[start]
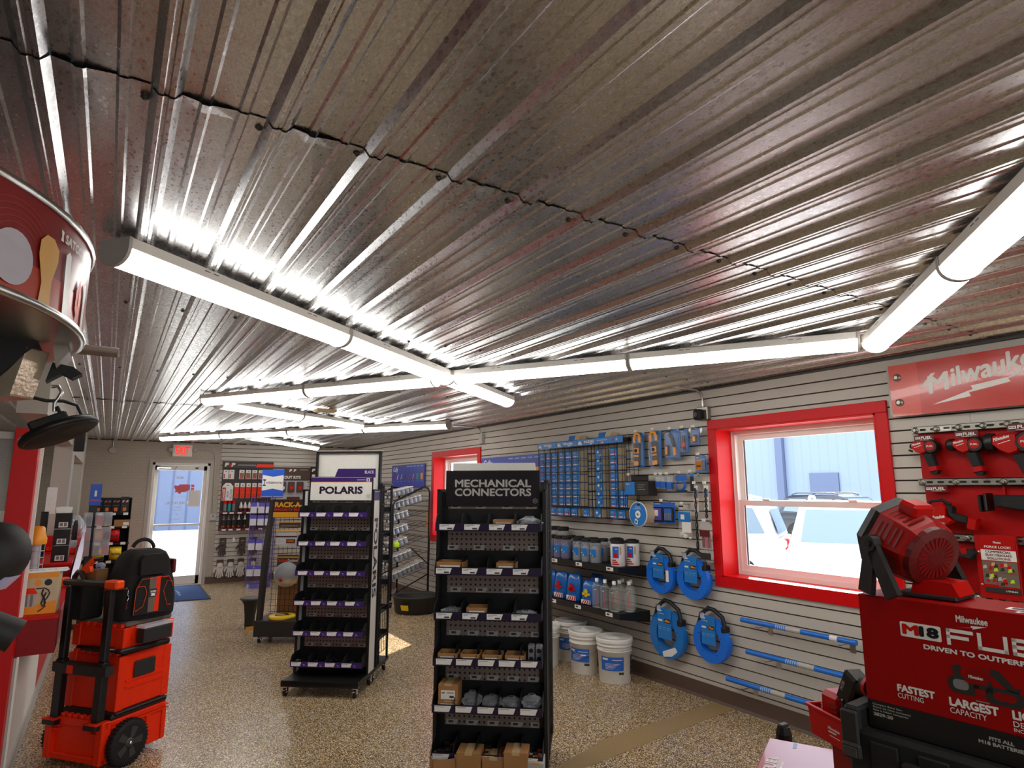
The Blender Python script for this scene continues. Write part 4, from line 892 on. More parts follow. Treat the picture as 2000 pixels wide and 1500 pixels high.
def mk_jar(fill, lbl):
    def f_():
        t = thing('plastic_jar', 'x', 'jar'); m = MB('pvc'); m.lathe([(.045, 0), (.052, .006), (.052, .155), (.044, .178), (.04, .185)], 20); m.build('jar', t)
        m = MB('matte_black'); m.lathe([(.048, .183), (.048, .208), (.045, .211), (0, .211)], 20); m.build('lid', t)
        m = MB(fill); m.lathe([(.0, .004), (.046, .006), (.048, .12), (.03, .15), (0, .155)], 14, smooth=False); o = m.build('contents', t); o['kind'] = 'stuff'
        if lbl:
            m = MB('ideal_blue'); 
            for i in range(10):
                a0, a1 = R(130+i*10), R(140+i*10); m.add([(.0527*math.cos(a), .0527*math.sin(a), z) for a, z in ((a0, .055), (a1, .055), (a1, .125), (a0, .125))], [(0, 1, 2, 3)])
            m.m('white'); m.rect((-.0534, .02, .06), *RW, .0, .02, .014, .03); m.m('yellow').face((-.0534, .02, .06), *RW, [(.02, 0), (.04, 0), (.04, .02)]); m.build('label', t)
        return t
    return f_
z = .949; G = 'jars on the upper wall shelf'
for i, (x, y) in enumerate(((3.83, 4.54), (3.83, 4.67), (3.83, 4.80))): rep('jg', mk_jar('nut_grey', True), (x, y, z), 0, 'jar of grey wire nuts, %s in the front row beside the white tubs' % ['nearest tubs', 'middle', 'furthest from tubs'][i], G)
for i, (x, y) in enumerate(((3.97, 4.60), (3.97, 4.74))): rep('jg', None, (x, y, z), 0, 'jar of grey wire nuts behind the front row, %s' % ['right', 'left'][i], G)
for i, (x, y) in enumerate(((3.83, 4.98), (3.83, 5.10), (3.83, 5.22))): rep('jm', mk_jar('nut_mix', True), (x, y, z), .15, 'jar of mixed red and purple wire nuts, %s in the front row' % ['right', 'middle', 'left'][i], G)
for i, (x, y) in enumerate(((3.97, 4.95), (3.97, 5.08))): rep('jm', None, (x, y, z), 0, 'jar of mixed wire nuts standing in the back row, %s' % ['right', 'left'][i], G)
def mk_big():
    t = mk_jar('nut_red', False)(); 
    for c in t.children: c.scale = (1.25, 1.25, 1.36)
    return t
for i, (x, y) in enumerate(((3.98, 5.23), (3.98, 5.38), (3.84, 5.40))): rep('jr', mk_big, (x, y, z), 0, 'tall jar of red-brown wire nuts at left end of shelf, %s' % ['right back', 'left back', 'front'][i], G)
def mk_tub():
    t = thing('wipes_tub', 'x', 'tub'); m = MB('white'); m.lathe([(.06, 0), (.063, .004), (.063, .19), (.058, .195)], 28); m.build('tub', t); m = MB('matte_black'); m.lathe([(.063, .192), (.064, .215), (.056, .222), (.04, .222), (.038, .228), (0, .228)], 28); m.build('lid', t)
    m = MB('label_blue'); rr = .0635
    def patch(a0, a1, z0, z1, n=6):
        for i in range(n):
            p, q = R(a0+(a1-a0)*i/n), R(a0+(a1-a0)*(i+1)/n); m.add([(rr*math.cos(a), rr*math.sin(a), zz) for a, zz in ((p, z0), (q, z0), (q, z1), (p, z1))], [(0, 1, 2, 3)])
    patch(180, 235, .07, .17); rr = .0645; m.m('red'); patch(195, 222, .075, .11, 3); 
    for k in range(3): patch(175, 235-12*k, .014+k*.017, .024+k*.017)
    m.m('white'); patch(205, 225, .145, .152, 3); m.m('tan'); patch(240, 256, .10, .17, 2)
    m.build('label', t); return t
for i, (x, y) in enumerate(((3.855, 4.27), (3.99, 4.43), (3.99, 4.23))): rep('tub', mk_tub, (x, y, z), 0, 'white wipes tub with blue label, %s of the three on upper shelf' % ['front', 'back left', 'back right'][i], 'wipes tubs on the upper shelf')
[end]
> [WORK TO BE COMPLETED] Copy every line of the data word for word, omitting the images.

> [RESPONSE]
The Blender Python script for this scene continues. Write part 4, from line 892 on. More parts follow. Treat the picture as 2000 pixels wide and 1500 pixels high.
def mk_jar(fill, lbl):
    def f_():
        t = thing('plastic_jar', 'x', 'jar'); m = MB('pvc'); m.lathe([(.045, 0), (.052, .006), (.052, .155), (.044, .178), (.04, .185)], 20); m.build('jar', t)
        m = MB('matte_black'); m.lathe([(.048, .183), (.048, .208), (.045, .211), (0, .211)], 20); m.build('lid', t)
        m = MB(fill); m.lathe([(.0, .004), (.046, .006), (.048, .12), (.03, .15), (0, .155)], 14, smooth=False); o = m.build('contents', t); o['kind'] = 'stuff'
        if lbl:
            m = MB('ideal_blue'); 
            for i in range(10):
                a0, a1 = R(130+i*10), R(140+i*10); m.add([(.0527*math.cos(a), .0527*math.sin(a), z) for a, z in ((a0, .055), (a1, .055), (a1, .125), (a0, .125))], [(0, 1, 2, 3)])
            m.m('white'); m.rect((-.0534, .02, .06), *RW, .0, .02, .014, .03); m.m('yellow').face((-.0534, .02, .06), *RW, [(.02, 0), (.04, 0), (.04, .02)]); m.build('label', t)
        return t
    return f_
z = .949; G = 'jars on the upper wall shelf'
for i, (x, y) in enumerate(((3.83, 4.54), (3.83, 4.67), (3.83, 4.80))): rep('jg', mk_jar('nut_grey', True), (x, y, z), 0, 'jar of grey wire nuts, %s in the front row beside the white tubs' % ['nearest tubs', 'middle', 'furthest from tubs'][i], G)
for i, (x, y) in enumerate(((3.97, 4.60), (3.97, 4.74))): rep('jg', None, (x, y, z), 0, 'jar of grey wire nuts behind the front row, %s' % ['right', 'left'][i], G)
for i, (x, y) in enumerate(((3.83, 4.98), (3.83, 5.10), (3.83, 5.22))): rep('jm', mk_jar('nut_mix', True), (x, y, z), .15, 'jar of mixed red and purple wire nuts, %s in the front row' % ['right', 'middle', 'left'][i], G)
for i, (x, y) in enumerate(((3.97, 4.95), (3.97, 5.08))): rep('jm', None, (x, y, z), 0, 'jar of mixed wire nuts standing in the back row, %s' % ['right', 'left'][i], G)
def mk_big():
    t = mk_jar('nut_red', False)(); 
    for c in t.children: c.scale = (1.25, 1.25, 1.36)
    return t
for i, (x, y) in enumerate(((3.98, 5.23), (3.98, 5.38), (3.84, 5.40))): rep('jr', mk_big, (x, y, z), 0, 'tall jar of red-brown wire nuts at left end of shelf, %s' % ['right back', 'left back', 'front'][i], G)
def mk_tub():
    t = thing('wipes_tub', 'x', 'tub'); m = MB('white'); m.lathe([(.06, 0), (.063, .004), (.063, .19), (.058, .195)], 28); m.build('tub', t); m = MB('matte_black'); m.lathe([(.063, .192), (.064, .215), (.056, .222), (.04, .222), (.038, .228), (0, .228)], 28); m.build('lid', t)
    m = MB('label_blue'); rr = .0635
    def patch(a0, a1, z0, z1, n=6):
        for i in range(n):
            p, q = R(a0+(a1-a0)*i/n), R(a0+(a1-a0)*(i+1)/n); m.add([(rr*math.cos(a), rr*math.sin(a), zz) for a, zz in ((p, z0), (q, z0), (q, z1), (p, z1))], [(0, 1, 2, 3)])
    patch(180, 235, .07, .17); rr = .0645; m.m('red'); patch(195, 222, .075, .11, 3); 
    for k in range(3): patch(175, 235-12*k, .014+k*.017, .024+k*.017)
    m.m('white'); patch(205, 225, .145, .152, 3); m.m('tan'); patch(240, 256, .10, .17, 2)
    m.build('label', t); return t
for i, (x, y) in enumerate(((3.855, 4.27), (3.99, 4.43), (3.99, 4.23))): rep('tub', mk_tub, (x, y, z), 0, 'white wipes tub with blue label, %s of the three on upper shelf' % ['front', 'back left', 'back right'][i], 'wipes tubs on the upper shelf')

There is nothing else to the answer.